> _DIRECTIVE_: Reproduce exactly the opening lines of the listing, stopping after the line that contains "FR=[4.96+8.45*i for i in range(-1,11)]" and including it.

☆ ☆ ☆ ☆ ☆ ☆ ☆

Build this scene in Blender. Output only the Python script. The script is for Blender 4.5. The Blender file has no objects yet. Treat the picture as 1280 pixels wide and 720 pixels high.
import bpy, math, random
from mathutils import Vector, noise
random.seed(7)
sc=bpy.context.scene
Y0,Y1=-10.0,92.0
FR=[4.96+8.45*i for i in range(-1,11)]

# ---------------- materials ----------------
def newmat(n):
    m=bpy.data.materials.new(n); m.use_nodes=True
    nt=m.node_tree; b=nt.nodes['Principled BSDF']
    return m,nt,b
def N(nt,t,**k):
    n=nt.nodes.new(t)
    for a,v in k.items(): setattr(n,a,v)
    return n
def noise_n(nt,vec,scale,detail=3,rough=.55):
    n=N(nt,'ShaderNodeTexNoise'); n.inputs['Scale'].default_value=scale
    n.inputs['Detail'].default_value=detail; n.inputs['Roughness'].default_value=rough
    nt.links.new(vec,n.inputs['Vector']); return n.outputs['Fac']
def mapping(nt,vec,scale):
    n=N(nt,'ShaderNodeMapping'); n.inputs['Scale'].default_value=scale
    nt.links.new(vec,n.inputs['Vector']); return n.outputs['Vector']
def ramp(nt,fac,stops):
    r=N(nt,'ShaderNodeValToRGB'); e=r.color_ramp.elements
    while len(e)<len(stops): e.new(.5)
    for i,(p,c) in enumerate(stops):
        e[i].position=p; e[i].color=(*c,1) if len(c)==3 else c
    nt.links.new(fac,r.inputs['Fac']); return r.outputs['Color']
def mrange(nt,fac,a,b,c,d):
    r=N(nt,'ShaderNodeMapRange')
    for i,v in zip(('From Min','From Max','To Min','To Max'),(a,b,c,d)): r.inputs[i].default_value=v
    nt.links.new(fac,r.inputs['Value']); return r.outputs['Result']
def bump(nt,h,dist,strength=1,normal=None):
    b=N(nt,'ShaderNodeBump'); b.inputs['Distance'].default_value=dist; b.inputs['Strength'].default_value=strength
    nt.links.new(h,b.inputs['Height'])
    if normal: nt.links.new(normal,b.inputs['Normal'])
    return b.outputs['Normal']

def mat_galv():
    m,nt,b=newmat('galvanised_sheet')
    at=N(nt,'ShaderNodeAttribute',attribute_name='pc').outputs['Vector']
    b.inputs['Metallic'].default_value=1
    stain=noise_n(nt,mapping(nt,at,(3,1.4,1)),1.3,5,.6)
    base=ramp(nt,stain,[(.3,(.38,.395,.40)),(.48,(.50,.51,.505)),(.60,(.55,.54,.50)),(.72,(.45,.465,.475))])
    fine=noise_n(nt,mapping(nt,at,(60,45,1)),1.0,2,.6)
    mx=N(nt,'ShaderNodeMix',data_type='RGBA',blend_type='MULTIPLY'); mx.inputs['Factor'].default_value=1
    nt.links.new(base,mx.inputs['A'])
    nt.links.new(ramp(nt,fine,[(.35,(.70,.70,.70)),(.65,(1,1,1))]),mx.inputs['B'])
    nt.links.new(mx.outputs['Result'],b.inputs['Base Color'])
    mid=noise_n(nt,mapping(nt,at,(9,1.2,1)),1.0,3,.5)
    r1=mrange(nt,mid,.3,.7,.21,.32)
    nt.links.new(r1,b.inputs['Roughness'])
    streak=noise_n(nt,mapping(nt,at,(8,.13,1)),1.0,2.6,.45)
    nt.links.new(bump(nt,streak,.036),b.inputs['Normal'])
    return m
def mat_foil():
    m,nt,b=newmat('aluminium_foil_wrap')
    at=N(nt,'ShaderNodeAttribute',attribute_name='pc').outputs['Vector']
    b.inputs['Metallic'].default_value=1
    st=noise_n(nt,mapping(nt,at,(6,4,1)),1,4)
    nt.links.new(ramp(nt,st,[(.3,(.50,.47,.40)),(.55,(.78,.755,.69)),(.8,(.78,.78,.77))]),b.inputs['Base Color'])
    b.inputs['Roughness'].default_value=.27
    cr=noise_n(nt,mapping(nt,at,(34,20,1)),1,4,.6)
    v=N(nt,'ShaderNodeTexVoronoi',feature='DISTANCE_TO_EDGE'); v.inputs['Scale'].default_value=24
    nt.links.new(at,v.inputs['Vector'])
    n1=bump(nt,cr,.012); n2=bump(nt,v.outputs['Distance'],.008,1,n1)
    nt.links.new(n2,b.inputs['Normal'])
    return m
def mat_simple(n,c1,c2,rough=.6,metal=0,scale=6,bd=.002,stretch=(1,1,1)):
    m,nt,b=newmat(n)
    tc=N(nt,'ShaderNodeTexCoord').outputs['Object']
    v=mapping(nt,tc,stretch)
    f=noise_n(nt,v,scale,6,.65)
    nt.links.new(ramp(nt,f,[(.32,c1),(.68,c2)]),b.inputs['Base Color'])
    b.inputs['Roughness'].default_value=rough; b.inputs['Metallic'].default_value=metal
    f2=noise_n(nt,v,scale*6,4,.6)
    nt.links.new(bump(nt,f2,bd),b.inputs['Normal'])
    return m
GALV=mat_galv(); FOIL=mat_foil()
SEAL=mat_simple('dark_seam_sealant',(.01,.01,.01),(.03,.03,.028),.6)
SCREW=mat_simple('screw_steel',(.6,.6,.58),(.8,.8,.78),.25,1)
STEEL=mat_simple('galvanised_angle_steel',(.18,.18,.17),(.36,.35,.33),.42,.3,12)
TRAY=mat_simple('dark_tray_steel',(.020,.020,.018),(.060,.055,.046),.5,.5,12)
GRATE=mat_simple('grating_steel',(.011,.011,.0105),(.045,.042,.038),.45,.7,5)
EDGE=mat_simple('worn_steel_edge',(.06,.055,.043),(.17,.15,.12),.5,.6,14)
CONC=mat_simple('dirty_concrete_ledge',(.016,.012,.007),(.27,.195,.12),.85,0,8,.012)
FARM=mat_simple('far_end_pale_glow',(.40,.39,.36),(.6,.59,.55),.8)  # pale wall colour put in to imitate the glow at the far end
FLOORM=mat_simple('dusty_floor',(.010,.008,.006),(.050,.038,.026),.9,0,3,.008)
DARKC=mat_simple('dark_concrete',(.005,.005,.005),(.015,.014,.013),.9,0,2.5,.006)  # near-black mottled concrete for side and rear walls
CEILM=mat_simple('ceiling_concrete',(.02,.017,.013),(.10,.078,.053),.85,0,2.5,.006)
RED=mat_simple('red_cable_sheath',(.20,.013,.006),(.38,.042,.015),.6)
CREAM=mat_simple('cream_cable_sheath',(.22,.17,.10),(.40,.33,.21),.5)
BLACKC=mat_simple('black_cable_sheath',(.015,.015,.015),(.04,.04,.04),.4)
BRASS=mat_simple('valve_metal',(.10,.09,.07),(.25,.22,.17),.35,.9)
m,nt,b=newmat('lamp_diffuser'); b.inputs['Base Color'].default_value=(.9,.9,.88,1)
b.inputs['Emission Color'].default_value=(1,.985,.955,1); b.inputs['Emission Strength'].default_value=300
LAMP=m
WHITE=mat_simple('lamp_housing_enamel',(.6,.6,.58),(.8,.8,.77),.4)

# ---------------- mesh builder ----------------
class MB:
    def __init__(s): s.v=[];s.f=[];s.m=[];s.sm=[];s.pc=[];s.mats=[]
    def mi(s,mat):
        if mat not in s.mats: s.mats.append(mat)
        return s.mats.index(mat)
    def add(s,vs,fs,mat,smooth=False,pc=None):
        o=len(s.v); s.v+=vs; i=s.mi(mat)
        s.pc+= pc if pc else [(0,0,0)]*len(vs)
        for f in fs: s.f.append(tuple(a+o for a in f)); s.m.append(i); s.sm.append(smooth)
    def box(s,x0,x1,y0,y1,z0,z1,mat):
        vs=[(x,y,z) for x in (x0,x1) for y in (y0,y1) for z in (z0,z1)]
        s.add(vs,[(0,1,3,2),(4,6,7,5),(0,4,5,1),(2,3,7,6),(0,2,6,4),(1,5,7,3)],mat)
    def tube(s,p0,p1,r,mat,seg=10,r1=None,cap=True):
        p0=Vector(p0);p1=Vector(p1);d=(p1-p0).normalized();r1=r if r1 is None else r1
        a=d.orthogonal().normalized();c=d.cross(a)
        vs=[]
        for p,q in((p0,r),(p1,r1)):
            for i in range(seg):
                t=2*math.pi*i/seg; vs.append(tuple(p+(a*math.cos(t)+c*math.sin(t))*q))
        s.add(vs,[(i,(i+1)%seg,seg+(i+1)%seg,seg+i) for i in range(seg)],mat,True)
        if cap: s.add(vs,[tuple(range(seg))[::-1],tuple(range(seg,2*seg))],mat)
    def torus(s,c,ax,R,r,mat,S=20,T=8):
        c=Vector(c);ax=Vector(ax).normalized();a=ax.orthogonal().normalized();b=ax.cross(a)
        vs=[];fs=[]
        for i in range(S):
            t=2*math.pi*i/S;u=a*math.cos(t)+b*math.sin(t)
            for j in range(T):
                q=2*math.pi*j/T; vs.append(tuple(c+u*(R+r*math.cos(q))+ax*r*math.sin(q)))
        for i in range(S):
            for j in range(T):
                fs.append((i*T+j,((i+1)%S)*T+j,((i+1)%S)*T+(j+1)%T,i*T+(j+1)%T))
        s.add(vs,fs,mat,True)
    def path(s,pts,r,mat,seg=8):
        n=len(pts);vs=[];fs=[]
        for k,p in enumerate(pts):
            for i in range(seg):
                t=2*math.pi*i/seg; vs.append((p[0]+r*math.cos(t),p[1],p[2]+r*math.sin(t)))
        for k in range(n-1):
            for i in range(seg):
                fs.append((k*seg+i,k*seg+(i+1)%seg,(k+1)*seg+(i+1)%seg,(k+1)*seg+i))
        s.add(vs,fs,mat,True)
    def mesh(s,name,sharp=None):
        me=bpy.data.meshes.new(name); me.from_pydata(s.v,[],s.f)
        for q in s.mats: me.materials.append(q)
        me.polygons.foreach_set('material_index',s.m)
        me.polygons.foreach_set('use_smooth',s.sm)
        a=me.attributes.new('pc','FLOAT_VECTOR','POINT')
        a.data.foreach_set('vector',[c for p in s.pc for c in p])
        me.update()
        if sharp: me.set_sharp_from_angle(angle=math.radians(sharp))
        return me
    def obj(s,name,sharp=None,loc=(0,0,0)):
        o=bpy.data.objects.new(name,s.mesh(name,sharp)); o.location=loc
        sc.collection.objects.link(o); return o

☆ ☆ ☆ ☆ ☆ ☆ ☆

> _ANSWER FOR THIS EXERCISE_:
Build this scene in Blender. Output only the Python script. The script is for Blender 4.5. The Blender file has no objects yet. Treat the picture as 1280 pixels wide and 720 pixels high.
import bpy, math, random
from mathutils import Vector, noise
random.seed(7)
sc=bpy.context.scene
Y0,Y1=-10.0,92.0
FR=[4.96+8.45*i for i in range(-1,11)]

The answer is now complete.